Началось все случайно — однажды они после занятий спускались на лифте, и один из однокурсников начал над Грейс зло подшучивать, а потом решил пугнуть и бросил ей в лицо щенка. Она разрыдалась, а возмущенный Ричардсон вытолкал студента из лифта и предложил проводить Грейс до такси. Никаких далеко идущих планов у него при этом не было. «Она мне даже не показалась хорошенькой, — вспоминал он потом. — Вся какая-то худенькая, на вид лет девятнадцати.»
Такси поймать не удалось, и поскольку на улице шел снег и было довольно холодно, Ричардсон предложил зайти в русскую чайную и согреться. Грейс согласилась. «На ее ресницах блестел иней, — рассказывал он. — Затем она пошла в уборную, чтобы высушить волосы, и когда вернулась, то уже сняла платок.
Вот тогда-то я и разглядел, что на самом деле она гораздо симпатичнее, чем мне показалось в лифте».
Но тут неожиданно выяснилось, что у него нет при себе денег. Страшно неловкая ситуация для любого мужчины, и Дон Ричардсон не был исключением. Чувствуя себя очень неудобно перед замерзшей девушкой, которую он не смог даже чаем напоить, он предложил ей зайти на минуту к нему, взять денег и сходить куда-нибудь перекусить. В тот момент он точно хотел только помочь несчастной девушке, ничего больше.
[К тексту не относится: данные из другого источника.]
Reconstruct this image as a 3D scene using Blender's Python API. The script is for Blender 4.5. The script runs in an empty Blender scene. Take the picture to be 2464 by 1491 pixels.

«Грейс никогда не была великой актрисой, — рассказывал он через много лет, вспоминая их знакомство. — Я был ее учителем, поэтому кому это знать, как не мне. Однако она обладала рядом на удивление выигрышных качеств, и одно из них заключалось в ее умении вызвать у людей сочувствие и желание помочь. Подчас Грей казалась совершенно беспомощной и трогательной, и у вас создавалось впечатление, что стоит ее оставить одну, как она обязательно умрет. Ей просто не выдержать таких мук. Видя, как она чихает и шмыгает носом, я проникся к бедняжке какой то особой теплотой — вы не поверите, но в этой тяге не было ничего приземленного».
Однако у Грейс уже были на него другие планы. Она помогла Ричардсону принести топливо для камина и смирно дождалась, пока он разожжет огонь и уйдет варить кофе. Но когда он вернулся, то не поверил своим глазам: «Я увидел, что Грейс разделась и легла в постель. Никогда не видел ничего более прекрасного. Потрясающее тело! Настоящая скульптура Родена. Тонкая, пленительная фигура: маленькие груди, узкие бедра, почти прозрачная кожа. Самая красивая обнаженная девушка в моей жизни!.. Это было совершенно неожиданно, мы даже не флиртовали. Я глазам своим не верил! Рядом со мной лежало создание неземной красоты. Я чувствовал, как меня охватывает какая-то неодолимая тяга к ней. Я влюбился в ее запястья. Я влюбился в ее щиколотки. Я влюбился в горячую кровь, что текла под нежной, полупрозрачной кожей. Я ощущал, что обязан взять ее под свое крыло, защитить и оградить от невзгод. Я вдруг понял, что влюблен по уши, и мне казалось, что и для нее это не просто случайность, что и она влюблена до безумия. Это была ночь неописуемого экстаза».